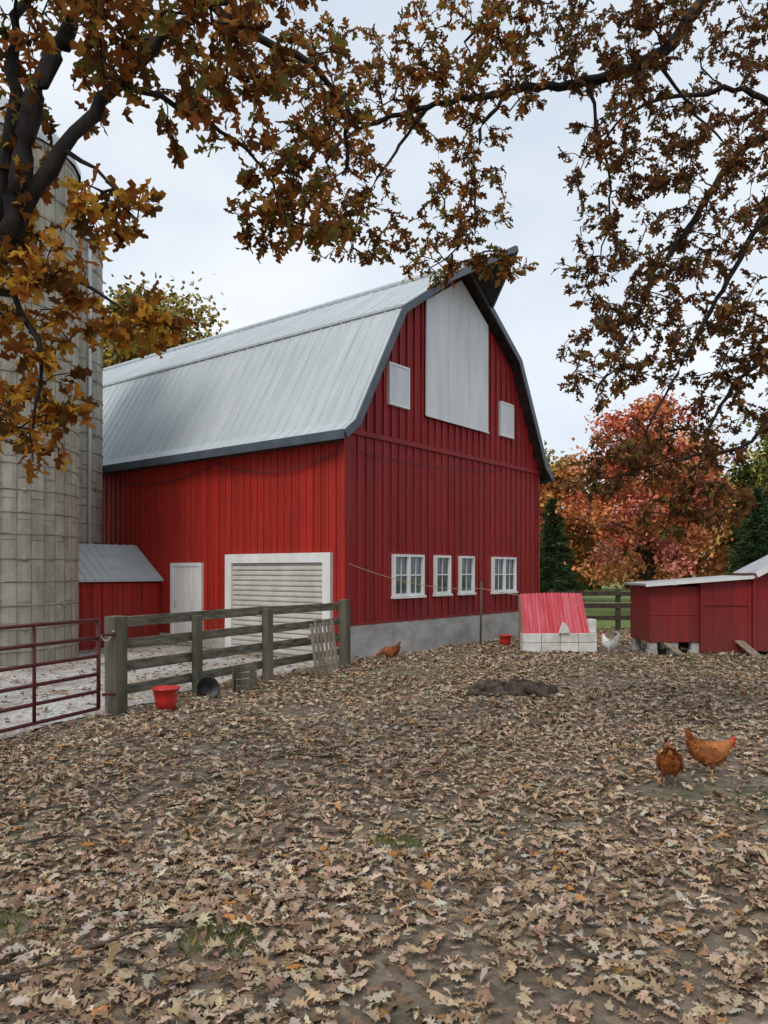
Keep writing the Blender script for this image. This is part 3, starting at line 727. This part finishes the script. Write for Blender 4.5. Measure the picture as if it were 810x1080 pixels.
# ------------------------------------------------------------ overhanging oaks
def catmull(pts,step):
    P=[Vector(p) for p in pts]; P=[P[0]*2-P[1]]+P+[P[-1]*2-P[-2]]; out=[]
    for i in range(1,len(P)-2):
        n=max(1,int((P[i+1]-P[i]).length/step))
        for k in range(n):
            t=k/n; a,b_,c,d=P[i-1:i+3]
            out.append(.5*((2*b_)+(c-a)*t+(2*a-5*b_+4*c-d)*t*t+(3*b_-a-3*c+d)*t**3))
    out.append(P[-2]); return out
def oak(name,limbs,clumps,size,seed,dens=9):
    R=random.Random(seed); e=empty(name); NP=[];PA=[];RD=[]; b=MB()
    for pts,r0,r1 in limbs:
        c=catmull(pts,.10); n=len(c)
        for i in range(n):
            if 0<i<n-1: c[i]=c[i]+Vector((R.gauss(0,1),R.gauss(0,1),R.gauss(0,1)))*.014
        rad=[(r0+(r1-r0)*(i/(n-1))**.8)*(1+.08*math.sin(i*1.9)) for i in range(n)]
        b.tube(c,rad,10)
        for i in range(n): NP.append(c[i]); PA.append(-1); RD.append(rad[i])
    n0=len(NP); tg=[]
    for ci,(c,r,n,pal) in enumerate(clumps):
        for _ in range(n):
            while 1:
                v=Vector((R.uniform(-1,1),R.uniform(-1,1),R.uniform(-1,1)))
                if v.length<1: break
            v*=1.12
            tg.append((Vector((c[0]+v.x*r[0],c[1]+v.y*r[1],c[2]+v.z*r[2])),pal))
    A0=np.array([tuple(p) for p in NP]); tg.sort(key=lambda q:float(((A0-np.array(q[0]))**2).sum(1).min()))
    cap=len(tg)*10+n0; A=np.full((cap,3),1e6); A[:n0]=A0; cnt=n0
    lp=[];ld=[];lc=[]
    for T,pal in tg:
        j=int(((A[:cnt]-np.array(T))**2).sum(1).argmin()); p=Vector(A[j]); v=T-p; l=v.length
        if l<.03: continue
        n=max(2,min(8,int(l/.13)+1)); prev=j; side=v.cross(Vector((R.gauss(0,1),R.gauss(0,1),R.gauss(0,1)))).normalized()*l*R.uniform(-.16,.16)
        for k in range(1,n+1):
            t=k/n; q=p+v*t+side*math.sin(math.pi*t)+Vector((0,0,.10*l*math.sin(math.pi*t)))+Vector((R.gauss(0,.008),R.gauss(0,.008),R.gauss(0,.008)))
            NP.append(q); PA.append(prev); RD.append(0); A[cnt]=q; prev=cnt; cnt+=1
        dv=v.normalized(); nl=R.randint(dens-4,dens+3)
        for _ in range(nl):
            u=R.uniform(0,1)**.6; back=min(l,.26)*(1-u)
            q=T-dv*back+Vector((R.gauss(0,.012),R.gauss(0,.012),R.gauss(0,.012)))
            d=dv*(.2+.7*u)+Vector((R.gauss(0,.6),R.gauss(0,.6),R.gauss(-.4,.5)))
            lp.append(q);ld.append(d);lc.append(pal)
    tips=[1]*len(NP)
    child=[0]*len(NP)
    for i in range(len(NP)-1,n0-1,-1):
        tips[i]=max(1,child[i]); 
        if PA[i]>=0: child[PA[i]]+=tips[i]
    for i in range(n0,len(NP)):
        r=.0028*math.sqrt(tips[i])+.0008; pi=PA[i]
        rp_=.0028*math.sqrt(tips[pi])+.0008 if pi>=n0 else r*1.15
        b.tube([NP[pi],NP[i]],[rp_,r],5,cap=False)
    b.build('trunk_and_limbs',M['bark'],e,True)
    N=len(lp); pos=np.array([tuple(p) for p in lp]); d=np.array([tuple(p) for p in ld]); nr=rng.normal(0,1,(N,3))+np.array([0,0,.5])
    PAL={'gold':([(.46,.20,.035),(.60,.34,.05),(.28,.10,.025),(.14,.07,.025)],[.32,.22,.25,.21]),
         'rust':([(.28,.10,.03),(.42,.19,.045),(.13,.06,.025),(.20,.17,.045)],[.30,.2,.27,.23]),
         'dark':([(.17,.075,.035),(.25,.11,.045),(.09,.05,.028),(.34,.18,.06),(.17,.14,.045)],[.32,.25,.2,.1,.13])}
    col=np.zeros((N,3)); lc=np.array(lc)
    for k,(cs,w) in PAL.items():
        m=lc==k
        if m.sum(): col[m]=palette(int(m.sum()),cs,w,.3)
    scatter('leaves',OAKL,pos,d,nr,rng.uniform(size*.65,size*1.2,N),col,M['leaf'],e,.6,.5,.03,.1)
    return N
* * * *
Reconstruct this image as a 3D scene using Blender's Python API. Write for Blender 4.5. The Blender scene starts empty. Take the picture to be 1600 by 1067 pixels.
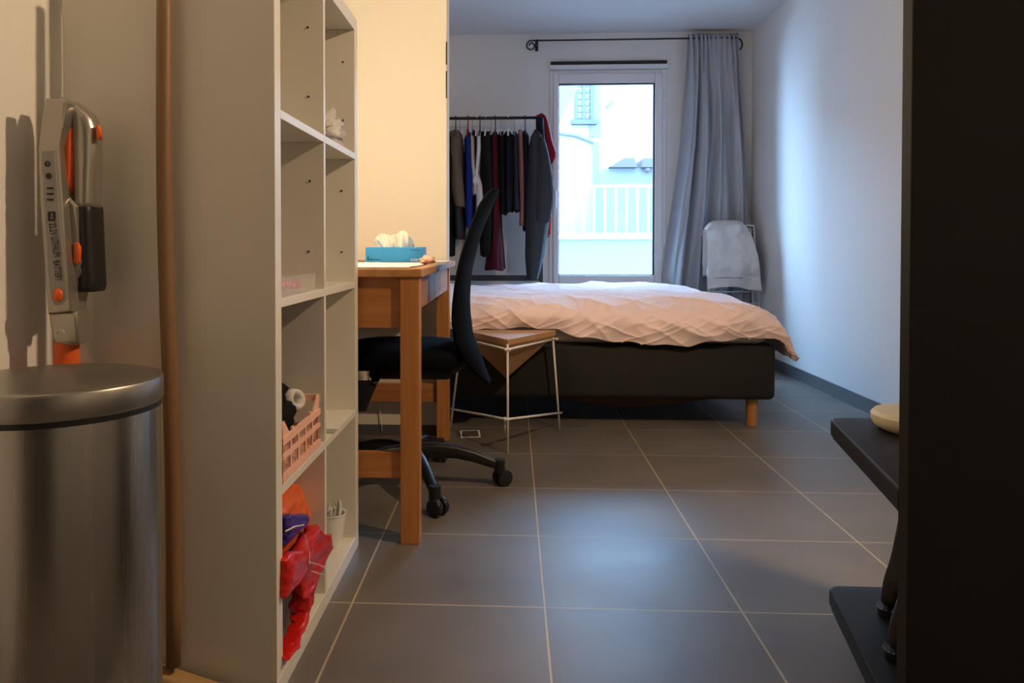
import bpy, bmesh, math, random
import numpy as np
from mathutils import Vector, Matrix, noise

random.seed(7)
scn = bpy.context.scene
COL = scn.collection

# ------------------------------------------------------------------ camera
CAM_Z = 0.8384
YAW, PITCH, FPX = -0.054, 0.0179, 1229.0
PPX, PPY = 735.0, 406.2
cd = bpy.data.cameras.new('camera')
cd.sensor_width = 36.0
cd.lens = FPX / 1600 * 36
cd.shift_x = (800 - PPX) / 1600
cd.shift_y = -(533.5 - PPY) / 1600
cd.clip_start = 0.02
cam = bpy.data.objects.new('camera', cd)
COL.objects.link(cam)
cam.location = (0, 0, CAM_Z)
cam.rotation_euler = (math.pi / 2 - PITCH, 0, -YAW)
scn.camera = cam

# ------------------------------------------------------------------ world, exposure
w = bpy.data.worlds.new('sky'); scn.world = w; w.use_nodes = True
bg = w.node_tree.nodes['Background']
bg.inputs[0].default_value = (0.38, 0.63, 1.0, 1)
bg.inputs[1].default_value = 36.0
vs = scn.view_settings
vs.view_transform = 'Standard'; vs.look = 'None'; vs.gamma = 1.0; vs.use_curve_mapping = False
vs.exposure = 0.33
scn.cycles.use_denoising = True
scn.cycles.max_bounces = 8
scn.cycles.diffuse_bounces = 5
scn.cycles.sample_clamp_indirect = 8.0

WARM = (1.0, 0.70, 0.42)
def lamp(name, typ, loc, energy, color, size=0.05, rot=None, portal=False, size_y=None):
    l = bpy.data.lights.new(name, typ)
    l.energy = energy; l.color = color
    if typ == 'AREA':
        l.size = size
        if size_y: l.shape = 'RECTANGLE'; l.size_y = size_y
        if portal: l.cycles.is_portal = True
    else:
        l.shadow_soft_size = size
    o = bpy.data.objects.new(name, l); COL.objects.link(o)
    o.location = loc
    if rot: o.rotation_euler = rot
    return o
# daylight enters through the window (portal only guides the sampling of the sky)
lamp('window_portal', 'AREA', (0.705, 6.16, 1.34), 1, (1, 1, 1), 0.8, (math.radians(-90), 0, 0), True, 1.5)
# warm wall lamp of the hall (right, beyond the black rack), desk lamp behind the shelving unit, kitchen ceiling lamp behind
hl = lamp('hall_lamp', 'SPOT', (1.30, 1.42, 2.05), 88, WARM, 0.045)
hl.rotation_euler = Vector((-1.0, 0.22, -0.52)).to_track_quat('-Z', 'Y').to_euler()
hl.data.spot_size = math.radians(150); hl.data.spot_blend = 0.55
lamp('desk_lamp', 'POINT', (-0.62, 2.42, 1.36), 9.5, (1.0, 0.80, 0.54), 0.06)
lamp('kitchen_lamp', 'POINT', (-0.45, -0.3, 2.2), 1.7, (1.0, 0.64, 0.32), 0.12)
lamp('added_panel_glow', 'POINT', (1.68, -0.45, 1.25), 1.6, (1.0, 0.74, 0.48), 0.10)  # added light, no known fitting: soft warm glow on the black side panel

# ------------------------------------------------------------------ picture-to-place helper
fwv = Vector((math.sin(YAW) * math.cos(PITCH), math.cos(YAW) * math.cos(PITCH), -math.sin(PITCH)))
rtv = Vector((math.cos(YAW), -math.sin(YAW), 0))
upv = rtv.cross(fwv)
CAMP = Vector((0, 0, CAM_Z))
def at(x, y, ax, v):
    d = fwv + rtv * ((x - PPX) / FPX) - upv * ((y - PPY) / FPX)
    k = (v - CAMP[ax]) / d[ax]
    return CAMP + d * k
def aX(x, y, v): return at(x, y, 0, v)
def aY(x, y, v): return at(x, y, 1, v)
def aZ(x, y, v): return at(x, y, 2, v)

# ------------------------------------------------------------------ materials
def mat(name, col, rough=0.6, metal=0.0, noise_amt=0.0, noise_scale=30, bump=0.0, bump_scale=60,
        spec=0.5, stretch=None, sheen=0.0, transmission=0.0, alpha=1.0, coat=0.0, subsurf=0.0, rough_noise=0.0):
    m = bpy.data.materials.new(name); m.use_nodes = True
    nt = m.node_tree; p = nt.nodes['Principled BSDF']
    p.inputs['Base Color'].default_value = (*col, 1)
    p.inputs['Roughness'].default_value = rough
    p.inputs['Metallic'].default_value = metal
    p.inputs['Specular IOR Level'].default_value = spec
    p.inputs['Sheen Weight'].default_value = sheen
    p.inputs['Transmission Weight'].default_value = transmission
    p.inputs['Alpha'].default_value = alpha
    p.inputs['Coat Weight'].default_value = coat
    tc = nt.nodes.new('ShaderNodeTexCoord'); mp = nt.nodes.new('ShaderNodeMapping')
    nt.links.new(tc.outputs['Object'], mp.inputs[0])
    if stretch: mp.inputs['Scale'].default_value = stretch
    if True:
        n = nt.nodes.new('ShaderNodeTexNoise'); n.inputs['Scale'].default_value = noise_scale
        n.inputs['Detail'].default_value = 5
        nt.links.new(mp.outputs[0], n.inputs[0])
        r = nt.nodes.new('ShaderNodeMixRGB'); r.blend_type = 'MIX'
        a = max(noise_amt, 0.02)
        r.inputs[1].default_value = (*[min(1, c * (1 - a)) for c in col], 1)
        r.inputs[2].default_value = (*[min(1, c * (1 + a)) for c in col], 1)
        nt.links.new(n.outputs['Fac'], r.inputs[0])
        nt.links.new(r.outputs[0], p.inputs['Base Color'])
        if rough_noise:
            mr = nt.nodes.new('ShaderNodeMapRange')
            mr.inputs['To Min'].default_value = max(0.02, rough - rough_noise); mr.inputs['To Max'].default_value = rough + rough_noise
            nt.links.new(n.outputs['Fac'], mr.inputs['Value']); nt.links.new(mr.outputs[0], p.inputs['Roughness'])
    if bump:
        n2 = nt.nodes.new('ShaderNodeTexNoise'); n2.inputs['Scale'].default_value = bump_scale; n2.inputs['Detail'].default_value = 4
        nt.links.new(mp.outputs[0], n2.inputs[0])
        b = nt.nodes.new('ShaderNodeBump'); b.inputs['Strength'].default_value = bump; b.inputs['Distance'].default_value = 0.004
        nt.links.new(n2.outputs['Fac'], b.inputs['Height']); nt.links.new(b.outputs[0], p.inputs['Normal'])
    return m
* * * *
■ REQUIRED WORK ■
Drop the images and output only the lines from the one that contains "Reconstruct this image" to the one that contains "scn.cycles.sample_clamp_indirect = 8.0", both included.

■ FINISHED ANSWER ■
Reconstruct this image as a 3D scene using Blender's Python API. Write for Blender 4.5. The Blender scene starts empty. Take the picture to be 1600 by 1067 pixels.
import bpy, bmesh, math, random
import numpy as np
from mathutils import Vector, Matrix, noise

random.seed(7)
scn = bpy.context.scene
COL = scn.collection

# ------------------------------------------------------------------ camera
CAM_Z = 0.8384
YAW, PITCH, FPX = -0.054, 0.0179, 1229.0
PPX, PPY = 735.0, 406.2
cd = bpy.data.cameras.new('camera')
cd.sensor_width = 36.0
cd.lens = FPX / 1600 * 36
cd.shift_x = (800 - PPX) / 1600
cd.shift_y = -(533.5 - PPY) / 1600
cd.clip_start = 0.02
cam = bpy.data.objects.new('camera', cd)
COL.objects.link(cam)
cam.location = (0, 0, CAM_Z)
cam.rotation_euler = (math.pi / 2 - PITCH, 0, -YAW)
scn.camera = cam

# ------------------------------------------------------------------ world, exposure
w = bpy.data.worlds.new('sky'); scn.world = w; w.use_nodes = True
bg = w.node_tree.nodes['Background']
bg.inputs[0].default_value = (0.38, 0.63, 1.0, 1)
bg.inputs[1].default_value = 36.0
vs = scn.view_settings
vs.view_transform = 'Standard'; vs.look = 'None'; vs.gamma = 1.0; vs.use_curve_mapping = False
vs.exposure = 0.33
scn.cycles.use_denoising = True
scn.cycles.max_bounces = 8
scn.cycles.diffuse_bounces = 5
scn.cycles.sample_clamp_indirect = 8.0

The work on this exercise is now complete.